This story from The Pittsburgh Post-Gazette could almost serve as a postscript to what I had to say yesterday about shareholder engagement and the value of face-to-face dialogue.
On Tuesday, PNC Bank Chairman and CEO James Rohr abruptly shut down the annual shareholders meeting at the August Wilson Center in Pittsburgh. He was still delivering his opening remarks when protesters from the Earth Quaker Action Team started calling out the names of individual board members and “asking them to state their position on mountaintop mining.” Rohr’s response? He called the protesters (who are, let’s not forget, PNC shareholders) “out of order, cut short his prepared remarks, played a brief video and adjourned the proceeding roughly 15 minutes after it began.”

An image from the Google Earth Appalachian Mountain Top Removal Tour, created by Appalachian Voices.
According to Earth Quaker, PNC is “one of the nation’s two largest financiers of mountaintop coal mining,” and the Bank had met earlier demands to divest from companies doing mountaintop removal with equivocation, saying it “no longer financed companies with a majority of their business tied to the practice.” The bank failed to add — in a curious omission — that there are no companies with a majority of the business tied to the destructive practice.
George Lakey, one of the Earth Quaker Action members present at the meeting, describes on the Earth Quake Action blog why he and his fellow share-owning Quakers had “decided to break the rules”:
Twice before Earth Quaker Action Team members had gone to the annual shareholders meeting of PNC Bank and obeyed their rules, spoken out during the allotted time in the meeting, expressed our concern about PNC’s large role in mountaintop removal coal mining and the climate crisis.
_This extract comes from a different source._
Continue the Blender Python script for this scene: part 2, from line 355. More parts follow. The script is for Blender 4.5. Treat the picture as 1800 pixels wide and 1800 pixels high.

We’d supported people from Appalachia to be there, speaking to PNC’s board about the injury and death that stems from PNC’s choice to put profits first. We’d brought the eighty-year-old grandson of one of PNC’s founders to tell them an evil banking practice was not what his grandpa had in mind.
We even walked 200 miles across Pennsylvania, witnessing in PNC bank branches along the way, to lift up to Pennsylvanians the full reality of the “green bank” that “helps children grow up great.”
But to no avail. In fact, explained Amy Brimmer, director of Earth Quaker Action to the Gazette reporter, “executives have refused to meet with them.” Why the refusal? Instead of a quiet conversation with a group of Quakers (who are very good at quiet conversation!), Rohr had to contend with shouting and singing and (I would add) an ignominious end to his term as CEO. Lakey continues:
After each board member was addressed by name, we again sang from many parts of the room, “Which side are you on?”
James Rohr threw up his hands and declared the meeting adjourned. Ingrid Lakey began to sing “This little light of mine,” we joined in, and sang joyfully as we slowly left the room along with the other shareholders.
I’m not so sure everybody was singing along. A proposal by Boston Common Asset Management calling on the bank to recognize and report on its response to climate change went down in defeat at the meeting. It’s not as if the hippies were about to take over. The bank’s investments were not at risk. Rohr had nothing to fear, except, perhaps, the truth about PNC’s investments in Appalachian mining.
By Tuesday, it was already too late to remedy the situation. Let’s hope incoming CEO Bill Demchak and the PNC board take the opportunity to set this right.